Entries with scene source code:
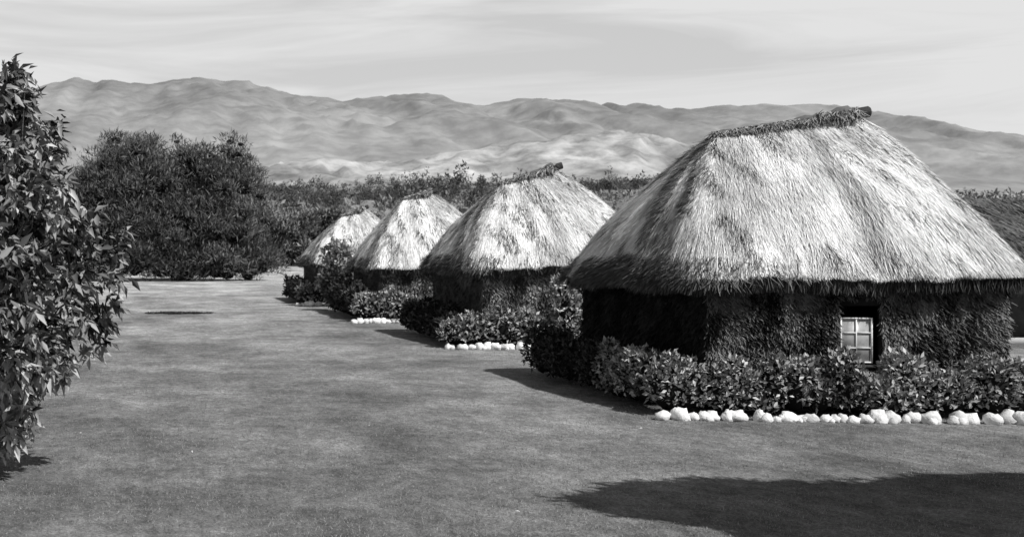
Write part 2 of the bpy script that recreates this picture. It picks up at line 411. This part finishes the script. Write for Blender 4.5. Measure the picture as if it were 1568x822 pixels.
    for i in range(k):
        q = i/(k-1); t = -.02+1.02*q; p = rL+(rR-rL)*t; p = p+np.array([0, 0, -.02+.04*math.sin(i*1.3)+.07*q*q])
        pr.append(p); rr.append((.03 if i in (0, k-1) else .05+.06*q)+.03*rng.random()+(.05 if i > k-6 and i < k-1 else 0))
    tube([(pr, rr)], M_wallt, root, "ridge_roll", 10)
    n5 = max(1500, nb//22); t = rng.random(n5)*1.03-.03; P = rL+(rR-rL)*t[:, None]
    ang = rng.normal(0, .9, n5); ax_ = norm((rR-rL)[None])[0]; side = np.cross(ax_, [0, 0, 1.]); side /= np.linalg.norm(side)
    o5 = side*np.sin(ang)[:, None]+np.array([0, 0, 1.])*np.cos(ang)[:, None]
    P = P+o5*(.05+.08*rng.random(n5)*(.4+.6*t)+.06*(t > .72))[:, None]
    D = norm(side*(np.sign(ang)*(.8))[:, None]+o5*.12+np.array([0, 0, -.75])+ax_*rng.normal(-.3, .4, n5)[:, None]+rng.normal(0, .25, (n5, 3)))
    V, F = strips(P, D, norm(np.cross(D, o5)), (.12+.28*rng.random(n5)**1.5)*(.7+.5*t), (.010+.012*rng.random(n5))*sw)
    mk("ridge_straw", V, F, np.repeat(np.clip(rng.normal(.20, .18, n5), 0, 1), 6), [M_thatch], root)
    d = norm((rR-rL)[None])[0]
    a_ = rR-d*.6+np.array([0, 0, .02]); b_ = rR+d*.24+np.array([.0, -.05, .04])
    tube([([a_, (a_+b_)/2, b_-d*.02, b_, b_+d*.005], [.09, .115, .12, .10, .001])], M_wood, root, "ridge_pole", 12)
    # walls
    ins = .42
    def corner(p, q, r):
        return p+norm((q-p)[None])[0]*ins+norm((r-p)[None])[0]*ins
    wFL, wFR, wRR, wRL = corner(FL, FR, RL), corner(FR, FL, RR), corner(RR, RL, FR), corner(RL, RR, FL)
    V = []; F = []
    def panel(p, q, s0, s1, z0, z1, th=.14):
        p = np.array(p); q = np.array(q); d = norm((q-p)[None])[0]; nrm = np.array([d[1], -d[0]])
        a = p+d*s0; c = p+d*s1; o = len(V)
        for base in (a, c, c-nrm*th, a-nrm*th):
            V.append((*base, z0)); V.append((*base, z1))
        for i in range(4):
            j = (i+1) % 4; F.append((o+2*i, o+2*j, o+2*j+1, o+2*i+1))
        F.append((o+1, o+3, o+5, o+7)); F.append((o, o+6, o+4, o+2))
    zt = ze+.02
    LW = np.linalg.norm(wFR-wFL); win = None
    if window:
        w0 = 2.42; w1 = 3.18; z0, z1 = .88, 1.98
        panel(wFL, wFR, 0, w0, -.05, zt); panel(wFL, wFR, w1, LW, -.05, zt)
        panel(wFL, wFR, w0, w1, -.05, z0); panel(wFL, wFR, w0, w1, z1, zt); win = (w0, w1, z0, z1)
    else: panel(wFL, wFR, 0, LW, -.05, zt)
    for p, q in ((wFR, wRR), (wRR, wRL), (wRL, wFL)):
        panel(p, q, .15, np.linalg.norm(q-p)-.0, -.05, zt)
    mk("walls", V, F, np.full(len(V), .05), [Mw], root)
    Vs = []; Fs = []; Ts = []; o = 0
    for (p, q, cnt, tm) in ((wFL, wFR, nwall, 1.), (wRL, wFL, nwall//3, .12), (wFR, wRR, nwall//6, .6)):  # left wall's shade is put into a lower reed tone
        d2 = norm((q-p)[None])[0]; L = np.linalg.norm(q-p); nr = np.array([d2[1], -d2[0], 0]); d3 = np.array([*d2, 0])
        s_ = rng.random(cnt)*L; z_ = .15+rng.random(cnt)*(ze-.1)
        if win and p is wFL:
            kk = ~((s_ > win[0]-.03) & (s_ < win[1]+.03) & (z_ > win[2]-.0) & (z_ < win[3]+.20)); s_, z_ = s_[kk], z_[kk]
        c2 = len(s_); P = np.concatenate([p+d2*s_[:, None], z_[:, None]], 1)+nr*.01
        slant = (vnoise(s_*2.2, z_*2.2, 6)-.5)*2.4
        D = norm(np.array([0, 0, -1.])+d3*(slant+rng.normal(0, .7, c2))[:, None]+nr*.10)
        V, F = strips(P, D, norm(d3+nr*rng.normal(0, .7, c2)[:, None]), .05+.12*rng.random(c2), (.016+.035*rng.random(c2)), nr*(.14*rng.random(c2)**2)[:, None], .2)
        tone = np.clip(.34+(fbm(s_*2.5, z_*2.0, 12)-.5)*2.2+rng.normal(0, .28, c2), 0, 1)*tm
        Vs.append(V); Fs.append(F+o); o += len(V); Ts.append(np.repeat(tone, 6))
    mk("wall_reeds", np.concatenate(Vs), np.concatenate(Fs), np.concatenate(Ts), [Mw], root)
    if win:
        w0, w1, z0, z1 = win; d2 = norm((wFR-wFL)[None])[0]; nr = np.array([d2[1], -d2[0]])
        V = []; F = []; mi = []
        def bar(s0, s1, a, c, f, th, m, lean=0.):
            o = len(V)
            for s in (s0, s1):
                for z in (a, c):
                    for dd in (f, f-th):
                        xy = wFL+d2*s+nr*(dd+lean*(z1-z)); V.append((*xy, z))
            for q in ((0, 2, 6, 4), (1, 5, 7, 3), (0, 1, 3, 2), (4, 6, 7, 5), (0, 4, 5, 1), (2, 3, 7, 6)):
                F.append(tuple(o+x for x in q)); mi.append(m)
        f0, f1 = w0+.03, w1-.14; a, c = z0+.03, z1-.22; fw = .028
        bar(f0, f0+fw, a, c, .0, .04, 0); bar(f1-fw, f1, a, c, .0, .04, 0)
        bar(f0+fw, f1-fw, a, a+fw, .0, .04, 0); bar(f0+fw, f1-fw, c-fw, c, .0, .04, 0)
        mdl = (f0+f1)/2; bar(mdl-.010, mdl+.010, a+fw, c-fw, -.005, .03, 0)
        for i in (1, 2):
            zz = a+(c-a)*i/3
            bar(f0+fw, mdl-.010, zz-.009, zz+.009, -.005, .03, 0); bar(mdl+.010, f1-fw, zz-.009, zz+.009, -.005, .03, 0)
        bar(f0+fw, f1-fw, a+fw, c-fw, -.03, .01, 1)
        bar(w0-.03, w1+.03, z0-.05, z0-.003, .12, .2, 2)
        g = mat("window_curtain", .25, .42, .3, 5, .35, spec=.8)
        mk("window", V, F, np.full(len(V), .4), [M_white, g, M_wood], root, midx=mi)
    return root

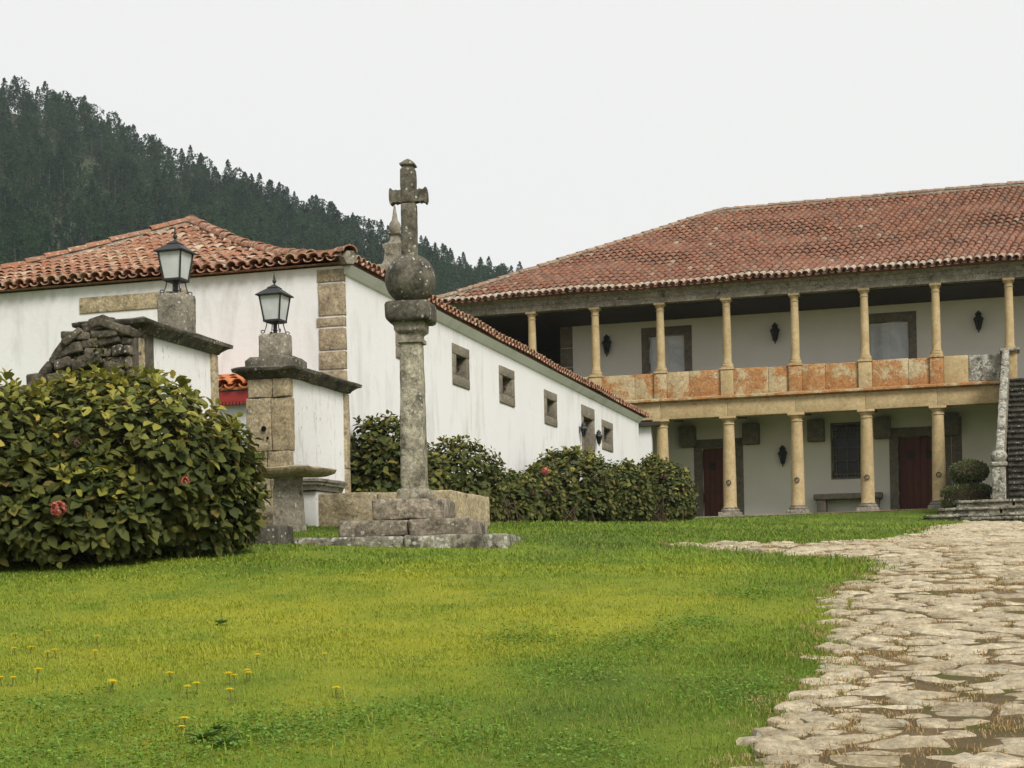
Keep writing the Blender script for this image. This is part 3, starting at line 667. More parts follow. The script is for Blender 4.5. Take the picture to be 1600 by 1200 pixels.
def wall(mb, fn, a0, a1, z0, z1, holes, dep=.3):
    As = sorted({a0, a1} | {h[0] for h in holes} | {h[1] for h in holes}); Zs = sorted({z0, z1} | {h[2] for h in holes} | {h[3] for h in holes})
    for i in range(len(As)-1):
        for j in range(len(Zs)-1):
            ca, cz = (As[i]+As[i+1])/2, (Zs[j]+Zs[j+1])/2
            if any(h[0] < ca < h[1] and h[2] < cz < h[3] for h in holes): continue
            mb.add([fn(As[i], 0, Zs[j]), fn(As[i+1], 0, Zs[j]), fn(As[i+1], 0, Zs[j+1]), fn(As[i], 0, Zs[j+1])], [(0, 1, 2, 3)])
    for h in holes:
        c = [(h[0], h[2]), (h[1], h[2]), (h[1], h[3]), (h[0], h[3])]
        for k in range(4):
            a, b = c[k], c[(k+1) % 4]; mb.add([fn(a[0], 0, a[1]), fn(b[0], 0, b[1]), fn(b[0], dep, b[1]), fn(a[0], dep, a[1])], [(0, 1, 2, 3)])
    return mb
class Face:                                           # a wall plane: a = along, d = into the wall, z = up
    def __init__(s, axis, c): s.ax = axis; s.c = c
    def p(s, a, d, z): return (a, s.c+d, z) if s.ax == 'x' else (s.c-d, a, z)
    def box(s, mb, a0, a1, d0, d1, z0, z1, r=.012, seg=.4, amp=.004, seed=0.):
        if s.ax == 'x': return mb.rbox(a0, a1, s.c+d0, s.c+d1, z0, z1, r, seg, amp, 3., seed)
        return mb.rbox(s.c-d1, s.c-d0, a0, a1, z0, z1, r, seg, amp, 3., seed)
    def plain(s, mb, a0, a1, d0, d1, z0, z1):
        if s.ax == 'x': return mb.box(a0, a1, s.c+d0, s.c+d1, z0, z1)
        return mb.box(s.c-d1, s.c-d0, a0, a1, z0, z1)
def surround(F, par, a0, a1, z0, z1, w, mat='granite_surround', sill=True, wl=None, proud=.03, dep=.22, ws=None):
    wl = wl or w; ws = ws or w
    F.box(MB(), a0-w, a1+w, -proud, dep, z1, z1+wl, seed=a0).build('lintel', mat, par, True, 50)
    for (b0, b1) in ((a0-w, a0), (a1, a1+w)):
        F.box(MB(), b0, b1, -proud+.004, dep-.003, z0+.004, z1-.004, seed=b0).build('jamb', mat, par, True, 50)
    if sill: F.box(MB(), a0-w, a1+w, -proud, dep, z0-ws, z0, seed=a1).build('sill', mat, par, True, 50)

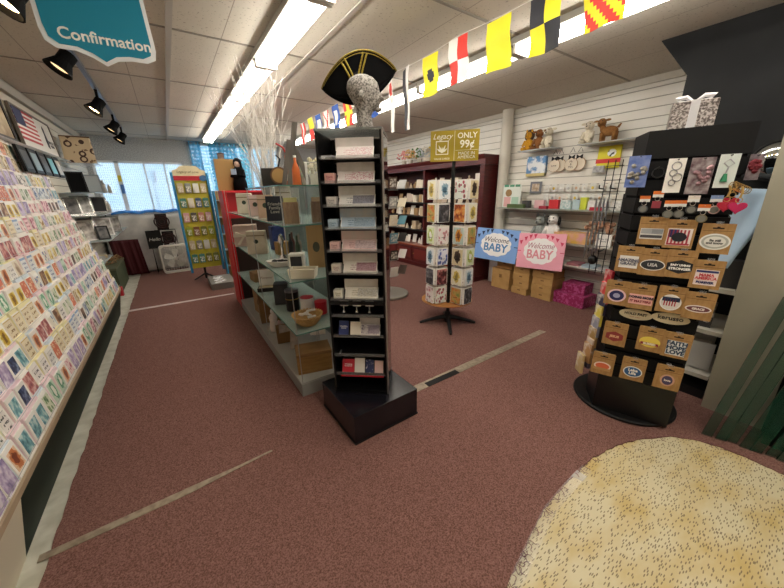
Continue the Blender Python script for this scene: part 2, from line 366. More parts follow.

DIRECTIONS: From the data above, copy each line where the string "parts" appears.

TASK RESULT:
Keep writing the Blender script for this image. This is part 3, starting at line 667. More parts follow. The script is for Blender 4.5. Take the picture to be 1600 by 1200 pixels.
Continue the Blender Python script for this scene: part 2, from line 366. More parts follow.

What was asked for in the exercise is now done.